Luz e Sombra

A Karnart visita 'A Farsa' de Raúl Brandão

Luz e Sombra

Depois de Húmus e Ilhas, a KARNART regressa ao mundo simultaneamente tão português como universal de Raul Brandão. A Farsa, texto fragmentado por uma ténue luminosidade entre sombras vincadas da paisagem e do humano, deixa-se apropriar na leitura perfinst – performance e instalação –, timbre criativo do coletivo. Sara Carinhas, a solo, dá expressão corpórea à narração por Luís Castro das palavras lancinantes do escritor portuense.

Há pelo menos três razões incontornáveis que levam Luís Castro e a KARNART a reincidir na obra de Raúl Brandão (1867-1930): o universo das personagens, a marca daquilo que poderíamos designar como “portugalidade” e as potencialidades performativas dos seus textos. A Farsa, romance datado de 1903, conjuga-as na perfeição. As personagens são um “espelho social”, tão particulares como universais; “os lados sociológico, antropológico e telúrico” vincam uma certa ideia de portugalidade, que se encontra mais próxima dos nossos tempos do que supomos; e o modo como a palavra “humaniza as coisas do mundo” oferece um amplo campo de experimentação ao nível performativo e plástico.

Para adaptar o texto de Brandão à linguagem criativa da KARNART, Castro procedeu a um intenso trabalho dramatúrgico que conduziu à expressão cénica de duas partes distintas no espetáculo. Numa primeira, o móbil é sobretudo performativo, com Sara Carinhas a entregar-se à corporalização das várias personagens do romance, sendo o movimento e o gesto partículas materializáveis do caráter dessas mesmas personagens e da sua imanente ligação ao mundo, à paisagem e à terra (o “lado telúrico” da obra de Brandão que muito seduz o diretor do espetáculo).
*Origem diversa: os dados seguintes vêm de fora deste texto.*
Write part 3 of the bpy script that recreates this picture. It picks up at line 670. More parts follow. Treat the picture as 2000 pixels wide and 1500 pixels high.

A atriz é peça de museu, “objeto instalado”, até substituir a narração em off e humanizar-se ao ser ela mesma a assumir a palavra. Segundo Luís Castro, um trabalho como este requer “a capacidade técnica e o rigor de uma atriz como Sara Carinhas [que trabalhara com a KARNART em 2010, em Húmus], tão eficaz no campo performativo e plástico como enquanto atriz no sentido mais ‘clássico’.”

Na primeira parte do espetáculo, a atriz entregar-se à corporalização das várias personagens do romance de Brandão.

 

Na segunda parte do espetáculo, a “materialização” da atriz encontra um novo desafio. Tal qual objeto vivo (uma boneca, talvez) de olhos vazos, cega como uma sombra, percorre sete mesas, cada uma com três níveis, construindo 21 pequenas instalações, num processo que o público é convidado a assistir bem de perto, enquanto a narrativa e a excelente paisagem sonora criada por Adriano Filipe nos conduzem pelas tortuosas fragas do humano. Para Sara Carinhas, “apesar da exigência e da meticulosidade requerida, a construção dos objetos em tempo real assemelha-se ao trabalho sobre os textos. É necessário dominá-los, senti-los e saber como os manipular.”

A Farsa, que estreia a 25 de setembro na Sala-Estúdio do Teatro Nacional D. Maria II, é mais do que um espetáculo de teatro. É uma experiência sensorial de luz e sombra pelos trilhos das palavras e das imagens, onde somos livres de desfragmentar contextos e emoções a cada momento. Um processo que não se esgota na última récita no D. Maria II. A partir de 29 de outubro, o espetáculo continua no Gabinete Curiosidades Karnart, onde, como esclarece Luís Castro, será apresentada “uma variável perfinst de reflexão sobre este mesmo objeto”.